Publication Date

8-2019

Date of Final Oral Examination (Defense)

5-31-2019

Type of Culminating Activity

Thesis

Degree Title

Master of Science in Computer Science

Department

Computer Science

Major Advisor

Michael D. Ekstrand, Ph.D

Advisor

Maria Soledad Pera, Ph.D.

Advisor

Hoda Mehrpouyan, Ph.D.

Abstract

Recommender systems are software applications deployed on the Internet to help people find useful items (e.g. movies, books, music, products) by providing recommendation lists. Before deploying recommender systems online, researchers and practitioners generally conduct offline evaluations to compare the accuracy of top- recommendation lists among candidate algorithms using users’ history consumption data.
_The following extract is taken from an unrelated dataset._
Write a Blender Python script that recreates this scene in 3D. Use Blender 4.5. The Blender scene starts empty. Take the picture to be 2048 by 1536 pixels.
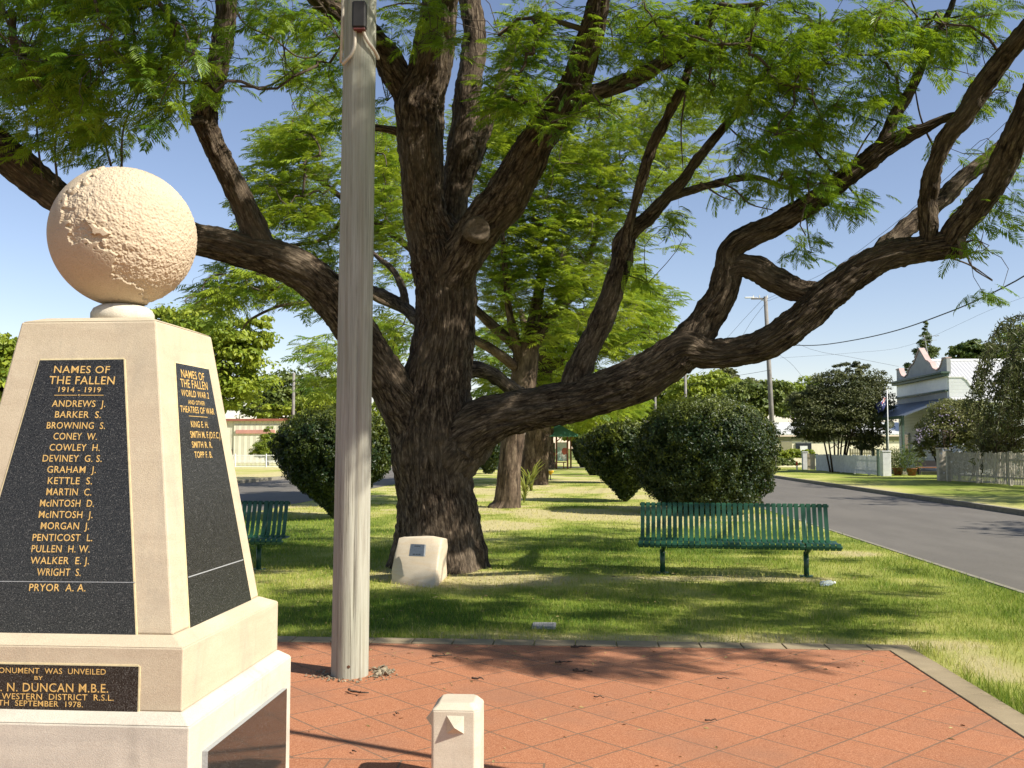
import bpy, math, random
import numpy as np
from mathutils import Vector, Matrix

R_ = math.radians
SC = bpy.context.scene
COL = SC.collection
# ------------------------------------------------------------------ camera
FPX, PITCH, YAW, EYE = 1900.0, R_(3.85), R_(3.9), 1.58
cF = np.array([-math.sin(YAW)*math.cos(PITCH), math.cos(YAW)*math.cos(PITCH), math.sin(PITCH)])
cR = np.array([math.cos(YAW), math.sin(YAW), 0.0])
cU = np.cross(cR, cF)
cC = np.array([0, 0, EYE])
cam = bpy.data.cameras.new('camera')
cam.sensor_width = 36; cam.lens = 36*FPX/2048; cam.clip_start = .05; cam.clip_end = 3000
camo = bpy.data.objects.new('camera', cam); COL.objects.link(camo)
mw = Matrix.Identity(4)
for i in range(3):
    mw[i][0], mw[i][1], mw[i][2], mw[i][3] = cR[i], cU[i], -cF[i], cC[i]
camo.matrix_world = mw
SC.camera = camo
# ------------------------------------------------------------------ light
SUN_EL, SUN_AZ = 39.5, 113.6            # azimuth clockwise from +Y
SUNV = np.array([math.sin(R_(SUN_AZ))*math.cos(R_(SUN_EL)), math.cos(R_(SUN_AZ))*math.cos(R_(SUN_EL)), math.sin(R_(SUN_EL))])
w = bpy.data.worlds.new('World'); SC.world = w; w.use_nodes = True
nt = w.node_tree
sky = nt.nodes.new('ShaderNodeTexSky'); sky.sky_type = 'NISHITA'; sky.sun_disc = False
sky.sun_elevation = R_(SUN_EL); sky.sun_rotation = R_(SUN_AZ)
sky.air_density = 1.0; sky.dust_density = 0.15; sky.ozone_density = 3.2
tnt = nt.nodes.new('ShaderNodeMix'); tnt.data_type = 'RGBA'; tnt.blend_type = 'MULTIPLY'; tnt.inputs[0].default_value = 1
nt.links.new(sky.outputs[0], tnt.inputs[6]); tnt.inputs[7].default_value = (1.19, .99, .94, 1); nt.links.new(tnt.outputs[2], nt.nodes['Background'].inputs[0])
nt.nodes['Background'].inputs[1].default_value = 0.093
sl = bpy.data.lights.new('sun', 'SUN'); sl.energy = 5.0; sl.angle = R_(0.53); sl.color = (1, .945, .84)
so = bpy.data.objects.new('sun', sl); COL.objects.link(so)
so.rotation_euler = Vector(SUNV).to_track_quat('Z', 'Y').to_euler(); so.location = (30, -15, 30)
vs = SC.view_settings
vs.view_transform = 'Standard'; vs.look = 'None'; vs.gamma = 1; vs.exposure = 0.82; vs.use_curve_mapping = False
SC.cycles.max_bounces = 7; SC.cycles.transparent_max_bounces = 8

def W(px, py, d):
    return cC + cR*(px-1024)/FPX*d + cU*(768-py)/FPX*d + cF*d
def ray(px, py):
    v = cR*(px-1024)/FPX + cU*(768-py)/FPX + cF
    return v
def G(px, py, z=0.0):
    v = ray(px, py); t = (z-EYE)/v[2]
    return cC + v*t
def PLANE(px, py, p0, n):
    v = ray(px, py); t = ((np.array(p0)-cC)@n)/(v@n)
    return cC + v*t
def proj(P):
    v = np.asarray(P)-cC; d = v@cF
    dd = np.where(np.abs(d) < 1e-6, 1e-6, d)
    return 1024+FPX*(v@cR)/dd, 768-FPX*(v@cU)/dd, d

# ------------------------------------------------------------------ scene graph helpers
def tag(o, label=None, cat=None, group=None, kind=None):
    if label: o['label'] = label
    if cat: o['category'] = cat
    if group: o['group'] = group
    if kind: o['kind'] = kind
    return o
def thing(name, label, cat, loc=(0, 0, 0), group=None):
    o = bpy.data.objects.new(name, None); COL.objects.link(o)
    o.empty_display_size = .2; o.location = [float(c) for c in loc]
    return tag(o, label, cat, group)
def rootloc(p):
    while p is not None and p.parent is not None: p = p.parent
    return np.array(p.location) if p is not None else np.zeros(3)
def mkobj(name, V, Fq, mats, parent=None, smooth=False, mi=None, uv=None, tint=None, origin=None):
    """V (n,3) world coords, Fq list of face tuples or (m,k) array -> one mesh object"""
    V = np.asarray(V, float)
    off = rootloc(parent) if parent is not None else (np.asarray(origin, float) if origin is not None else np.zeros(3))
    V = V-off
    me = bpy.data.meshes.new(name)
    if isinstance(Fq, np.ndarray):
        m, k = Fq.shape
        me.vertices.add(len(V)); me.vertices.foreach_set('co', V.astype(np.float32).ravel())
        me.loops.add(m*k); me.loops.foreach_set('vertex_index', Fq.astype(np.int32).ravel())
        me.polygons.add(m); me.polygons.foreach_set('loop_start', np.arange(0, m*k, k, dtype=np.int32))
        me.update(calc_edges=True)
    else:
        me.from_pydata(V.tolist(), [], [tuple(int(i) for i in f) for f in Fq])
    if not isinstance(mats, (list, tuple)): mats = [mats]
    for m_ in mats: me.materials.append(m_)
    n = len(me.polygons)
    if mi is not None: me.polygons.foreach_set('material_index', np.asarray(mi, np.int32))
    me.polygons.foreach_set('use_smooth', np.full(n, bool(smooth)))
    if uv is not None:
        ul = me.uv_layers.new(name='UVMap'); ul.data.foreach_set('uv', np.asarray(uv, np.float32).ravel())
    if tint is not None:
        at = me.attributes.new('tint', 'FLOAT', 'POINT'); at.data.foreach_set('value', np.asarray(tint, np.float32))
    me.update()
    o = bpy.data.objects.new(name, me); COL.objects.link(o)
    if parent is not None: o.parent = parent
    else: o.location = off
    return o
def copy_tree(o, parent=None):
    c = o.copy(); COL.objects.link(c)
    if parent is not None: c.parent = parent
    for ch in list(o.children): copy_tree(ch, c)
    return c

class MB:
    def __init__(s): s.v = []; s.f = []; s.m = []
    def add(s, V, Fc, m=0):
        b = len(s.v); s.v += [tuple(map(float, p)) for p in V]
        for f in Fc: s.f.append(tuple(i+b for i in f)); s.m.append(m)
        return s
    def box(s, c, size, rot=None, m=0, bev=0):
        x, y, z = [a/2 for a in size]
        if bev:
            b = bev
            P = []
            for sx in (-1, 1):
                for sy in (-1, 1):
                    for sz in (-1, 1):
                        P += [(sx*(x-b), sy*(y-b), sz*z), (sx*(x-b), sy*y, sz*(z-b)), (sx*x, sy*(y-b), sz*(z-b))]
            import bmesh
            bm = bmesh.new()
            for p in P: bm.verts.new(p)
            r = bmesh.ops.convex_hull(bm, input=list(bm.verts)); bm.verts.index_update(); bm.verts.ensure_lookup_table()
            bmesh.ops.dissolve_limit(bm, angle_limit=.01, verts=list(bm.verts), edges=list(bm.edges)); bm.verts.index_update()
            V = np.array([v.co[:] for v in bm.verts]); Fc = [[v.index for v in f.verts] for f in bm.faces]; bm.free()
        else:
            V = np.array([(sx*x, sy*y, sz*z) for sx in (-1, 1) for sy in (-1, 1) for sz in (-1, 1)])
            Fc = [(0, 1, 3, 2), (4, 6, 7, 5), (0, 4, 5, 1), (2, 3, 7, 6), (0, 2, 6, 4), (1, 5, 7, 3)]
        if rot is not None: V = V@np.array(rot).T
        return s.add(V+np.array(c), Fc, m)
    def hexa(s, bot, top, m=0):
        V = list(bot)+list(top); n = len(bot)
        Fc = [tuple(range(n-1, -1, -1)), tuple(range(n, 2*n))]+[(i, (i+1) % n, n+(i+1) % n, n+i) for i in range(n)]
        return s.add(V, Fc, m)
    def tube(s, pts, r, n=8, m=0, cap=True):
        V, Fq = tubev(pts, r, n)
        b = len(s.v); s.add(V, Fq, m)
        if cap:
            k = len(pts)
            s.f.append(tuple(b+i for i in range(n-1, -1, -1))); s.m.append(m)
            s.f.append(tuple(b+(k-1)*n+i for i in range(n))); s.m.append(m)
        return s
    def build(s, name, mats, parent=None, smooth=False, origin=None):
        return mkobj(name, s.v, s.f, mats, parent, smooth, s.m, origin=origin)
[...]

These offline evaluations typically use metrics and methodologies borrowed from machine learning and information retrieval and have several well-known biases that affect the validity of their results, including popularity bias and other biases arising from the missing-not-at-random nature of the data used. The existence of these biases is well-established, but their extent and impact are not as well-studied. In this work, we employ controlled simulations with varying assumptions about the distribution and structure of users’ preferences and the rating process to estimate the distributions of the errors in recommender experiment outcomes as a result of these biases. We calibrate our simulated datasets to mimic key statistics of existing public datasets in different domains and use the simulated data to assess the error in estimating true accuracy with observable rating data. We find inconsistency of the evaluation metric scores and the order in which they rank recommendation algorithms in the synthetic true preference and the observation dataset. Simulation results show that offline evaluations are sometimes fooled by intrinsic effects in the data generation process into mistakenly ranking algorithms. The extent of this effect is sensitive to assumptions.